[START GIVEN INFORMATION]

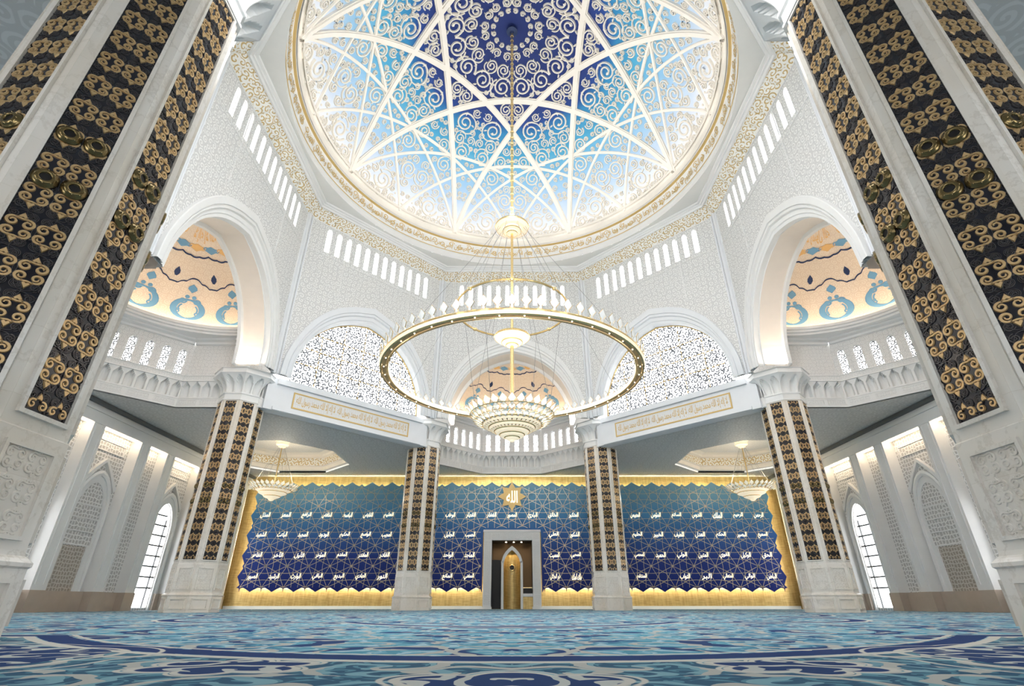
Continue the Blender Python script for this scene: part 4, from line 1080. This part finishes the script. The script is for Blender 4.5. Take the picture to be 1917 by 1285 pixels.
# ------------------------------------------------------------------ side walls
def parch(hw, zs, za, zb, n=8):
    """pointed arch outline from (hw,zb) up"""
    tab = [(hw, zb), (hw, zs)]
    for k in range(1, n + 1):
        t = k / n; tab.append((hw * cos(t * pi / 2) ** .85 if k < n else 0, zs + (za - zs) * (sin(t * pi / 2) ** 1.15 * .75 + t * .25)))
    return [(-x, z) for x, z in tab] + [(x, z) for x, z in reversed(tab[:-1])]
ARCHED = [(18.3, 0), (31.5, 0), (44.7, 1), (57.9, 0), (71.1, 1), (84.3, 1)]
NARROW = [(24.9, 0), (38.1, 0), (51.3, 1), (64.5, 0), (77.7, 1)]
PIL = [22.3, 27.5, 35.5, 40.7, 48.7, 53.9, 61.9, 67.1, 75.1, 80.3, 88.3, 14.3]
XB = WX + 1.3
for sg, nm in ((-1, 'left'), (1, 'right')):
    TW = lambda y, z, d: (sg * (XB + d), y, z)
    holes = []
    for y, op in ARCHED:
        if op: holes.append([(y + s, z) for s, z in parch(1.9, 9.2, 12.8, .3)])
    for y, op in NARROW:
        if op: holes.append([(y - 1.15, 2.0), (y + 1.15, 2.0), (y + 1.15, 9.8), (y - 1.15, 9.8)])
    mb = MB(); mb.plate([(9, 0), (YB, 0), (YB, ZC), (9, ZC)], holes, TW, .5, outer_side=False)
    wl = mb.build('wall_outer_' + nm, 'hex'); tag(wl, 'tall %s side wall of pierced white screenwork' % nm, kind='structure')
    mb = MB()
    for y in PIL:
        mb.box(y - .85, y + .85, -1.3, 0, 0, 18.35, 0, lambda a_, b_, c_: (sg * (XB + b_), a_, c_))
        for q in (-.5, .5): mb.box(y + q - .06, y + q + .06, -1.36, -1.3, 2.4, 18.2, 0, lambda a_, b_, c_: (sg * (XB + b_), a_, c_))
    mb.box(9, YB, -1.35, 0, 18.35, ZC - .02, 0, lambda a_, b_, c_: (sg * (XB + b_), a_, c_)); mb.box(9, YB, -1.5, -1.35, 19.5, 19.8, 0, lambda a_, b_, c_: (sg * (XB + b_), a_, c_))
    mb.build('wall_pilasters', 'plaster', wl)
    mb = MB(); mb.box(9, YB, -1.75, -1.33, 20.15, ZC - .03, 0, lambda a_, b_, c_: (sg * (XB + b_), a_, c_)); mb.build('dark_cornice_line', 'mullion', wl)
    mb = MB()
    Q = lambda a_, b_, c_: (sg * (XB + b_), a_, c_)
    allb = [(y, 3.15, op, 'a') for y, op in ARCHED] + [(y, 1.75, op, 'n') for y, op in NARROW]
    for y, hw, op, t in allb:
        if t == 'a' and op:
            mb.box(y - hw, y - 2.3, -.5, 0, 0, 1.9, 0, Q); mb.box(y + 2.3, y + hw, -.5, 0, 0, 1.9, 0, Q)
        else:
            mb.box(y - hw, y + hw, -.5, 0, 0, 1.9, 0, Q); mb.box(y - hw + .5, y + hw - .5, -.56, -.5, .4, 1.5, 0, Q); mb.box(y - hw + .8, y + hw - .8, -.6, -.56, .65, 1.25, 0, Q)
    for y in PIL: mb.box(y - .92, y + .92, -1.4, -.0, 0, 1.9, 0, Q)
    o = mb.build('baseboard_' + nm, 'stone'); tag(o, 'tan stone dado along the foot of the %s side wall' % nm, kind='structure')
    # cove lamps
    mb = MB()
    for y, hw, op, t in allb: mb.box(y - hw + .15, y + hw - .15, -1.0, -.85, 18.2, 18.3, 0, Q)
    mb.build('cove_lamp_strip', 'glowwarm', wl)
    # arched bays
    for y, op in ARCHED:
        S = lambda s, d, z, y=y: (sg * (XB + d), y + s, z)
        b = MB()
        if op: b.plate([(-1.95, .2)] + parch(1.95, 9.2, 12.9, .2)[1:-1] + [(1.95, .2)], [], lambda x, z, d: S(x, .35, z), 0); 
        w_ = empty(next_win() if op else 'blind_window', S(0, 0, 0))
        o3 = Vector(S(0, 0, 0)); LS = lambda s, d, z, S=S, o3=o3: tuple(Vector(S(s, d, z)) - o3)
        if op:
            bb = MB(); bb.plate(parch(1.95, 9.2, 12.9, .2), [], lambda x, z, d: LS(x, .35, z), 0); bb.build('glass', 'clear', w_)
            bb = MB()
            for k in range(1, 9): 
                z = 1.3 + 1.25 * k; hwk = 1.9 if z < 9.5 else 1.9 * max(0, 1 - ((z - 9.2) / 3.7)) ** .6
                bb.box(-hwk, hwk, .2, .34, z - .09, z + .09, 0, LS)
            for s in (-1.25, 1.25): bb.box(s - .08, s + .08, .2, .34, .2, 10.8, 0, LS)
            bb.build('glazing_bars', 'mullion', w_)
            tag(w_, 'tall bright pointed-arch window in the %s side wall, %s' % (nm, {44.7: 'beyond the nearest column', 71.1: 'beside the middle-distance column', 84.3: 'in the corner by the gold wall'}[y]), kind='structure')
        else:
            bb = MB(); bb.plate(parch(2.0, 9.2, 12.9, 1.9), [], lambda x, z, d: LS(x, -.12, z), 0)
            bb.build('pierced_screen', 'hex', w_)
            bb = MB()
            for k in range(4): bb.box(-1.95, 1.95, -.2, -.12, 6.3 + k * 1.35, 6.42 + k * 1.35, 0, LS)
            bb.box(1.55, 1.95, -.3, -.1, 0.0, 6.3, 0, LS); bb.box(-2.0, -1.75, -.25, -.1, 0, 6.3, 0, LS)
            bb.build('white_rails', 'plaster', w_)
            bb = MB(); bb.box(-1.75, 1.55, -.18, -.12, .1, 6.2, 0, LS); bb.build('door_screen', 'hexbeige', w_, 'beige lattice lower screen')
            tag(w_, 'blind pointed-arch bay with white pierced screen in the %s side wall, %s' % (nm, {18.3: 'beside the camera', 31.5: 'hidden past the nearest column', 57.9: 'just past the huge near column'}[y]), 'arched screen', 'blind arched bays of the side walls')
        fb = MB(); P0, P1, P2 = parch(2.75, 9.4, 14.2, 0), parch(2.35, 9.3, 13.6, 0), parch(1.95, 9.2, 12.85, 0)
        sweep(fb, [(P0, 0), (P0, -.35), (lerp2(P0, P1, .5), -.42), (P1, -.35), (P1, -.2), (P2, -.2), (P2, .3 if op else -.1)], LS)
        fb.build('arch_surround', 'plaster', w_)
        hb = MB(); H0 = [(-2.7, 12.6), (-1.2, 14.4), (0, 15.6), (1.2, 14.4), (2.7, 12.6)]; H1 = [(x * .92, z - .45) for x, z in H0]
        sweep(hb, [(H0, 0), (H0, -.4), (H1, -.4), (H1, 0)], LS); hb.plate([(-2.6, 16.3), (2.6, 16.3), (2.6, 17.5), (-2.6, 17.5)], [[(-2.5, 16.4), (2.5, 16.4), (2.5, 17.4), (-2.5, 17.4)]], lambda x, z, d: LS(x, -.08 + d, z), .1)
        hb.build('hood_moulding', 'plaster', w_)
    for y, op in NARROW:
        if not op: continue
        S = lambda d, s, z, y=y: (sg * (XB + d), y + s, z)
        mb = MB(); mb.plate([(-1.15, 2.0), (1.15, 2.0), (1.15, 9.8), (-1.15, 9.8)], [], lambda x, z, d: S(.3, x, z), 0, 1)
        mb.box(-.05, .2, -1.2, 1.2, 5.9, 6.0, 0, S)
        o = mb.build(next_win(), ['plaster', 'pane']); tag(o, 'narrow pierced window lit from outside in the %s side wall, %s' % (nm, 'beside the nearest column' if y < 60 else 'behind the middle-distance column'), kind='structure')
# rear wall behind the viewer; its tall openings are added to admit sky light
mb = MB(); rw = [(k, 9) for k in (-36, -18, 0, 18, 36)]
mb.plate([(-48.4, 0), (48.4, 0), (48.4, ZC), (-48.4, ZC)], [[(x - 1.9, .5), (x + 1.9, .5), (x + 1.9, 14), (x - 1.9, 14)] for x, _ in rw], lambda x, z, d: (x, -9 - d, z), .4, outer_side=False)
tag(mb.build('wall_front', 'plaster'), 'entrance wall behind the viewer with tall openings added to let in sky light', kind='structure')
for sg in (-1, 1):
    mb = MB(); mb.box(46.6 if sg > 0 else -47.0, 47.0 if sg > 0 else -46.6, -9, 9, 0, ZC)
    tag(mb.build('wall_side', 'plaster'), 'plain %s side wall beside and behind the viewer' % ('right' if sg > 0 else 'left'), kind='structure')
# daylight portals at the great windows (guide the sky light, give none of their own)
def portal(loc, rot, sx, sy):
    o = area('window_portal', loc, rot, sx, sy, 1, (1, 1, 1)); o.data.cycles.is_portal = True
for a in (-45, 45):
    portal(fr(a)(0, AP + 1.4, 29.8), (pi / 2, 0, -R(a) + pi), 18.8, 11)

# ------------------------------------------------------------------ chandeliers
def crystal_data(name, w_, h_, th=.05):
    """kite-shaped crystal in a gilt edge, in the xz plane, foot at the origin"""
    mb = MB(); K = [(0, 0), (w_ * .18, h_ * .10), (w_ * .12, h_ * .25), (w_ * .5, h_ * .58), (0, h_), (-w_ * .5, h_ * .58), (-w_ * .12, h_ * .25), (-w_ * .18, h_ * .10)]
    b = len(mb.v)
    for x, z in K: mb.vert((x, -th / 2, z)); mb.vert((x, th / 2, z))
    c0 = mb.vert((0, -th * 1.4, h_ * .55)); c1 = mb.vert((0, th * 1.4, h_ * .55)); n = len(K)
    for i in range(n):
        j = (i + 1) % n; mb.face((2 * i, 2 * j, c0)); mb.face((2 * i + 1, 2 * j + 1, c1)); mb.face((2 * i, 2 * j, 2 * j + 1, 2 * i + 1))
    mb.tube([(x, 0, z) for x, z in K], w_ * .05, 4, 1, True)
    return mb.data(name, ['crystal', 'brightgold'])
CB = crystal_data('crystal', .72, 1.15); CM = crystal_data('crystal', .66, 1.1)
def place_ring(name, data, parent, n, r, z, tilt, ph=0, sc_=1.0):
    for k in range(n):
        th = 2 * pi * (k + ph) / n; o = link(name, data, parent); o.location = (r * sin(th), r * cos(th), z)
        o.rotation_mode = 'XYZ'; o.rotation_euler = (-tilt, 0, -th); o.scale = (sc_, sc_, sc_)
def ringmesh(prof, seg=96, mats=('brightgold',), smooth=False):
    mb = MB(); mb.sm = smooth; mb.lathe(prof, seg); return mb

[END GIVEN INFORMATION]

### PROBLEM DETAILS
All lines holding the word "from" should be picked out and copied.

### WRITTEN SOLUTION
Continue the Blender Python script for this scene: part 4, from line 1080. This part finishes the script. The script is for Blender 4.5. Take the picture to be 1917 by 1285 pixels.
    """pointed arch outline from (hw,zb) up"""
        o = mb.build(next_win(), ['plaster', 'pane']); tag(o, 'narrow pierced window lit from outside in the %s side wall, %s' % (nm, 'beside the nearest column' if y < 60 else 'behind the middle-distance column'), kind='structure')